Well let me tell you. Do not get these puppies. Too much sugar. You can make something as organic-y or natural as you want, but when you drown it in sugar, you've totally missed the point. Looks like I should have checked out this site first. (I think a B+ is far too generous considering the sugar offense.) I think reading the sugar content will need to go on my usual food product check-over list...right up with there with soy, preservatives, and partially/fully hydrogentated stuff. Damn you and your sneaky ways, Full Circle. I think I need to go shopping in the hippie land of Urbana more often...I've recently been told legends of oat milk being sold over there...

Wednesday, December 24, 2008

best. alarm. ever.

I am so getting myself this. No question about it...I've been waiting for this alarm clock all my life. (It's like the real-world equivalent of Google's now infamous mail goggles..."are you sure you want to turn your alarm off? let's make sure you're lucid enough to properly answer that question by posing you with a small puzzle...")

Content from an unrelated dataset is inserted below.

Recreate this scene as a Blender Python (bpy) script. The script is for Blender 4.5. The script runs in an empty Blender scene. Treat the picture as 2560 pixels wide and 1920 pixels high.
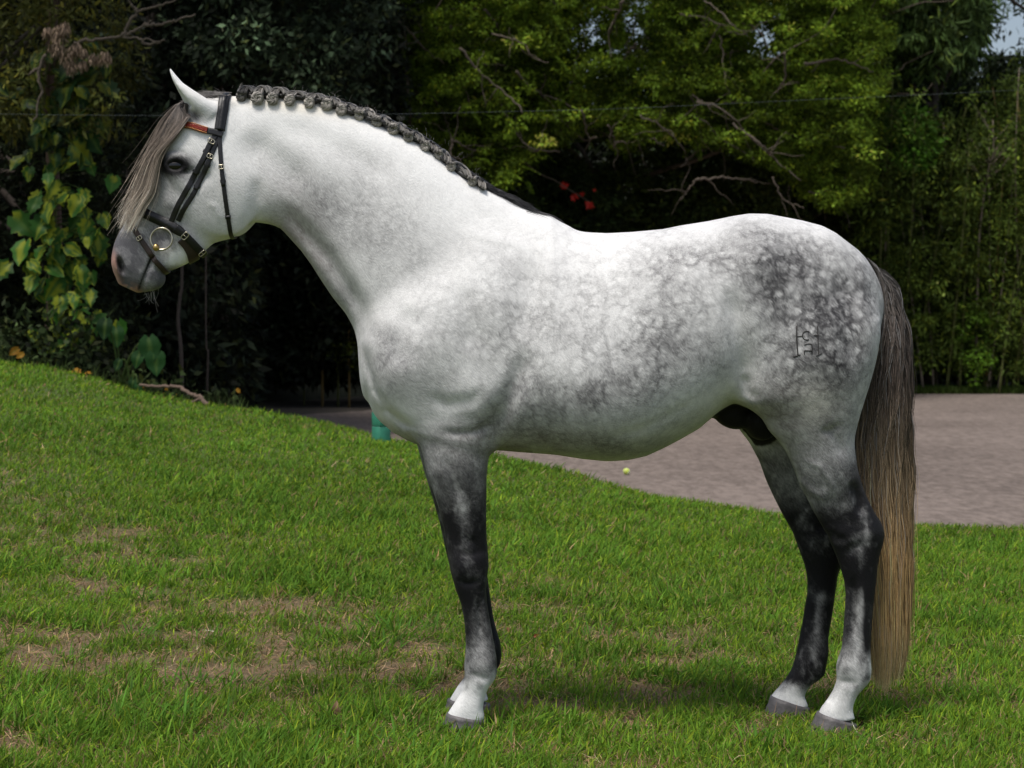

This way beats just putting the alarm clock on the other side of the room. I could strew these three pieces in various other rooms for that matter--all different. Maybe even hide one in a cereal box to remind me to eat breakfast.

Just trying to find the proper Google blog link for that previous paragraph has drawn me off into all sorts of other wonderfully rabbit-hole deep thoughts. One in particular struck a chord with a thought that has been gracing my mind repeatedly a bit lately; that of mastering an art form.

I've been daydreaming a lot lately about when I used to play piano seriously. I have this confused winter coat, that although remarkably lovely, cannot decide if it's blue or purple. (I think I probably bought this coat for that very reason. And it's effing warm, too.) The other day I realized it is very nearly the exact same color of the cover as a piano solo copy of "Rhapsody in Blue" I used to have in high school. The link's picture doesn't entirely do it justice, but you get the general idea. If one could ever truly be in love with a few bound pieces of paper (well, not few, the damn thing was almost 30 pages and I'd only ever perform about 12 or so of them...), then I was with this. Not only was the music it contained gorgeous and worthy of devotion, but the ambiguous shade of blue chosen for the cover was almost a challenge: "go ahead, try to label me or conquer me or stick me in a box; and when you fall short--as you most certainly will--you will understand my true beauty."

There are various phases I came to be familiar with when seriously practicing a difficult piece on a long-term time frame. (Phases that I have come to recognize in all sorts of other areas of life...but those are other ramblings for other days...) First, you pick a piece that you absolutely love. If you work on anything long enough, you're going to get sick and tired of it for certain, and you might as well postpone that event as long as possible. The first phase is rather rewarding...there's a bigger return for your time investment as you go from just very slowly being able to work your way through a few pages, then eventually the whole piece, to finally being good enough at it to recognize some semblance of a continuous melody or various voices.

Next, you begin to hit a plateau. Progress slows. You come to know the piece better and have a better idea of it as a whole. It becomes a familiar commute, complete with easy stretches, and bumpy difficult parts that force you to slow down. You begin to curse these bumpy difficult parts from denying you the satisfaction of doing justice to a piece of art you are emotionally invested in. Have you ever had a dream where you were trying to yell, but no sound came out of your mouth? That's what this feels like.

Next comes the intense part. You are dead-set on smoothing over the bumpy patches; there is fire in your veins from the frustration of not being able to freely express yourself through your craft. You play the piece through and make note of all the places that need work. And you set to work on them one by one. You will play the same eight measures over and over again for two hours if that's what it takes. And often, that's exactly what it takes.

Eventually, you reach the point where you can begin slowly stitching the piece back together from all of the microscopic bits you had focused on. The smoothness of some transitions may have temporarily been forgotten as you lost the artistic forest for the technical trees, and must be relearned. But the task of a full play-through is now getting easier and more fluent each time you sit down. You see a light at the end of the tunnel. And if you've gotten to the end of that tunnel before, you know you're bound for something amazing.

And then it happens. You're just sitting, playing the piece through one day, and perhaps in the middle of a passage that you have a particular liking for. And you lose yourself in the sound for a minute. You've just played it a little differently. You weren't paying attention to the notes or the staff or your deliberately mapped-out fingering; you were speaking. (That's the best I can explain it, and if you've never actually experienced this, then any explanation is doomed to fail anyhow.) The instrument and the writing became auxiliary vehicles for your expression for an ecstatic, fleeting moment. Eventually these beautiful moments start to bleed their way across your entire playing of the piece. And when you get to the point where you can play the entire thing on autopilot, leaving your waking mind to fully express itself in the artistry of your playing, that my friends, is the most wonderful manifestation of freedom I have ever felt.

So I've found this similar journey in lots of other places as well...learning a (spoken) language, learning a computer language, playing a sport, cooking, ...I could go on. Granted, I don't think I've ever mastered anything else quite to the level of where my piano skills once were, but I imagine if I were to have, the end result would feel quite similar. I do hope, one day, to master some sliver of mathematics/science to (at least, if not more than) this extent. And the reason I even got into this stuff in the first place was for the gleeful freedom of expression and further exploration allowed by the advancement of such theoretical technologies.

I think the true metric of an advanced society is the extent to which it uses its hard-earned intellectual advances for purely leisurely enjoyment.